My oldest child attends the same college as your daughter, I think. She is a junior now and has a really strong friend group–but those people didn’t come into her life until
spring semester first year. In fact the group she hung out with in the Fall ended up pretty much all splintering off in different directions, friend wise, which I think makes sense–your first group are the folks who you ride out the transition with and as you learn more about the community and your interests your closer friendships emerge. My kid found her folks through student government and rugby; I hope your daughter makes those close connections soon.

8 Likes

Thank you for this. I think that is likely what will happen for my daughter, too (she is at Smith). I am really hoping that writing for the Sophian will help her make strong connections, and she also has applied to write for a student run culture and art magazine. These seem like good places to find her people. She is in a pretty quiet house, but I’m hoping Sib Week and an upcoming house party will help, too. She is fine, and tells me she is “solid,” and it isn’t like she is totally lonely. Some of the “groups” she was in for orientation and such have already splintered, just as you describe. It will come, and in all likelihood I am more anxious about it than she is. :slight_smile:

10 Likes

I think there is a lot of up and down first semester. At times S24 has seemed to be doing well, other times he is discouraged because his new friendships aren’t deep like his existing ones (had to remind him he has only been there for 5 weeks). He is still working on expanding his social circle but it can be challenging. We’ve had a lot of sickness, so that has kept him feeling down at times (finally, looks like that is in the rearview mirror). Hugs to all our kiddos who are learning to find their way.

8 Likes

To be fair, I used to work at a school - one of the private elites you would all know if I mentioned the name - where faculty would call support staff to locate students who were late for tests. This was/is one of the most selective schools in the nation, but once in the students were well cared for.

7 Likes

To be fair, I used to work at a school - one of the private elites you would all know if I mentioned the name - where faculty would call support staff to locate students who were late for tests. This was/is one of the most selective schools in the nation, but once in the students were well cared for.

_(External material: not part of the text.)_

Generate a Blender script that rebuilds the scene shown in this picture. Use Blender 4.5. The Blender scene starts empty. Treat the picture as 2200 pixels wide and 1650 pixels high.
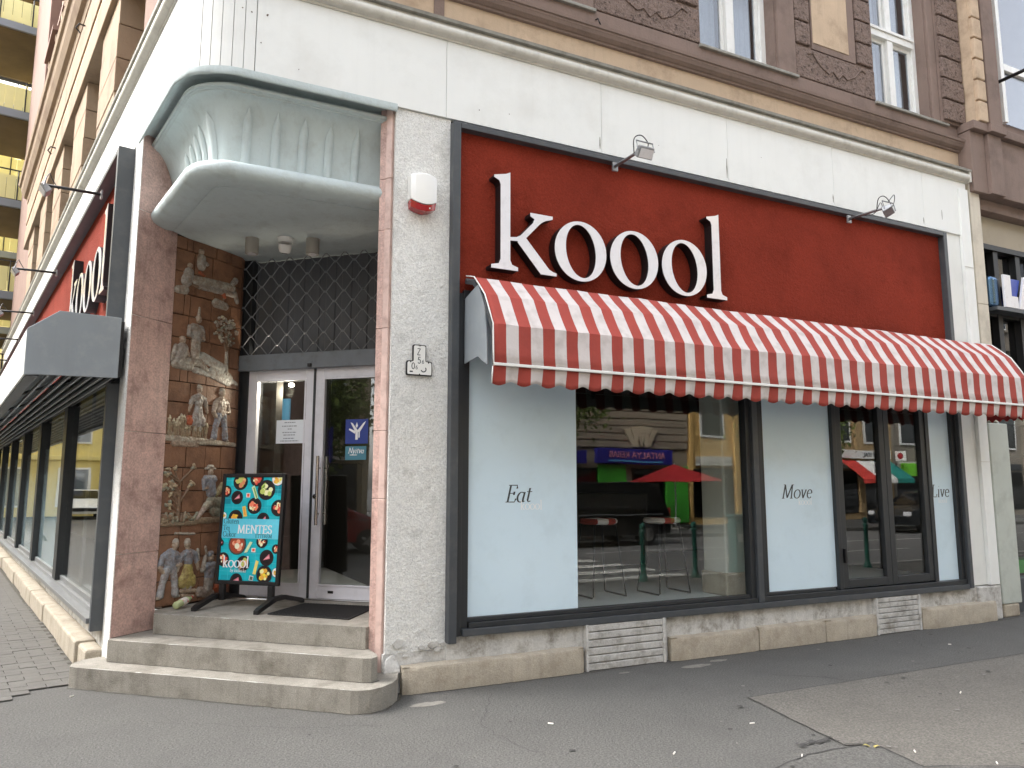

Reminds me of a story from the dark ages, back when the final exam schedule was a large computer printout - the kind with green and white stripes and holes on the side - taped to a lobby wall in a classroom building. I went to double-check the time for my final and Oh No, it was the day before! I ran up the stairs to the prof’s office, arriving out of breath, and blurted out that I had missed the final. He laughed, “we would have called you!” Like, they had my phone number? I had no idea, LOL. (I had looked at the wrong line on the computer printout.)

6 Likes

I went to boarding school for high school and there was a boy in my class who was always sleeping late and missing our history class. One day, our teacher marched our whole class to Will’s dorm room, we gathered outside quietly and then burst in screaming to get Will out of bed. Not the kind of thing you could get away with today but very funny and effective.

9 Likes

So S24 is back home for a “Fall Break” (which is basically just a Monday and Tuesday off, but OK). Lots of great updates, but basically the overall picture we had gotten seemed accurate. He has gotten good grades so far (the ones that count–grade inflation!), he is loving the club sports, and he is finding he is more into hanging out in dorm rooms or going to other smaller group gatherings than bars or big organized events. Generally his time is pretty much booked up at this point, but he is sleeping well and staying organized. So, so far so good.

He did let us know that his brief period toying with possibly being pre-med is over. The one-credit pass-fail (grade inflation!) pre-health informational seminar he added seems to have done its job explaining the realities of that path, and that profession, and it is not for him. However, he is still talking about maybe going into health industries generally, just not as a health provider himself, which is interesting.